VI. Vers une VIe République ? Oui, mais pas n’importe laquelle
L’idée d’une VIe République gagne du terrain, portée, entre autres, par des figures comme Jean-Luc Mélenchon ou des mouvements citoyens. Mais une nouvelle République ne doit pas reproduire les erreurs du passé. La IVe République (1946-1958), minée par l’instabilité parlementaire et l’incapacité à trancher, a montré les limites d’un régime trop faible. Une VIe République devrait :
- Renforcer la démocratie directe : Intégrer un RIC robuste, permettant aux citoyens de proposer des lois, d’abroger des textes ou de révoquer des élus.
- Protéger la souveraineté : Affirmer la primauté de la Constitution sur les traités internationaux, pour que les Français retrouvent la maîtrise de leur destin.
- Encadrer les élus : Imposer un casier judiciaire vierge, limiter les mandats dans le temps, et instaurer une transparence totale sur les patrimoines et les conflits d’intérêts.

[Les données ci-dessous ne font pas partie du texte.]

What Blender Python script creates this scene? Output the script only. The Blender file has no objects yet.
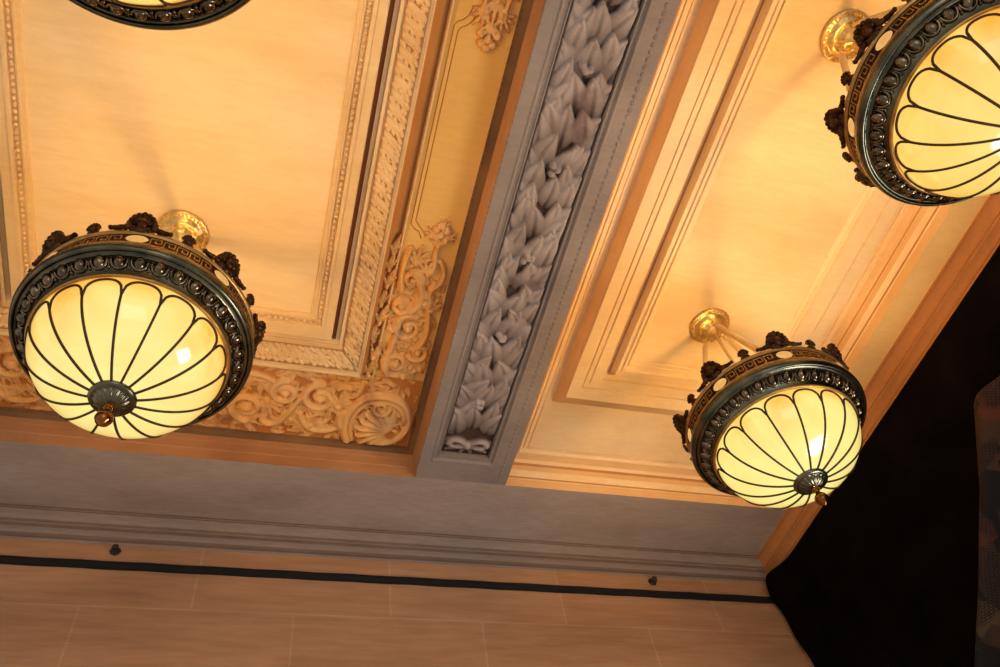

- Réformer les institutions : Supprimer le Conseil constitutionnel au profit d’une Cour suprême indépendante, élue ou tirée au sort, pour garantir une justice impartiale.
Sans ces garde-fous, une VIe République risquerait de n’être qu’un lifting cosmétique, laissant les mêmes élites manipuler le système à leur guise. Les élections, dans un tel scénario, resteraient un « piège à cons », comme l’écrivait Pierre Desproges, où le peuple croit choisir mais ne fait qu’entériner l’ordre établi.
Briser le piège électoral par une révolution démocratique
Les élections, sous la Ve République, sont devenues un leurre. La Constitution, conçue pour un homme d’État d’exception, est aujourd’hui bafouée par des dirigeants indignes, des réformes futiles, un Conseil constitutionnel complaisant et la soumission aux technocrates européens. Ce texte, jadis symbole de la grandeur française, n’est plus qu’un outil au service d’une caste qui méprise le peuple. Les Gilets jaunes, en réclamant le RIC, ont montré la voie : la souveraineté doit revenir aux citoyens.
L’appel d’Étienne Chouard à réécrire la Constitution par des ateliers constituants offre une lueur d’espoir. Une VIe République, si elle voit le jour, devra rompre avec les dérives de ses prédécesseurs, en plaçant le peuple au centre du jeu politique et expurgée de ses commissaires politiques avides de révolutions (comme le disait le Général de Gaulle, le 19 mai 1968, face aux journalistes juste à la sortie du conseil des ministres : « la réforme, oui ! La chienlit, non ! ». Sinon, les élections continueront de piéger les Français dans une illusion démocratique, où voter revient à choisir la couleur de ses chaînes. Il est temps de reprendre la plume et d’écrire, ensemble, un avenir digne de nos idéaux.